But Turkey’s poor have been hit the hardest by an economic crisis that has seen the official annual inflation rate reach 85 percent.
On Thursday the Turkish leader said the country would boost the monthly take-home pay to a minimum of 8,500 liras ($455).
The minimum wage stood at 2,826 liras in December 2021, which at the time was slightly less than $300.
It was raised to 4,253 liras last January and then to 5,500 in July.
Turkey’s latest economic crisis started when Erdogan – a lifelong opponent of high interest rates – pressured the central bank to bring down chronically high consumer prices by lowering borrowing costs.
Conventional economic theory urges policymakers to fight inflation by curbing demand and raising the price of doing business through higher interest rates.
Erdogan’s approach set off a currency crisis that saw the lira lose nearly half its value in a matter of weeks late last year.

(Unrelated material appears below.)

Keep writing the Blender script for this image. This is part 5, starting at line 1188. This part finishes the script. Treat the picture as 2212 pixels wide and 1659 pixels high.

The government has responded by spending its reserves on currency support measures and imposing complex economic rules aimed at bringing inflation under control.
Erdogan promised on Thursday that inflation will slow to 20 percent by the end of next year.
“We will witness a rapid decline of inflation rates starting this month,” he said in televised remarks.
The central bank was expected later Thursday to keep its benchmark interest rate at nine percent.
Turkey’s official inflation rate of 84.39 percent means that banks lose 75.39 percent of a loan’s value if they lend money for a year at the official interest rate.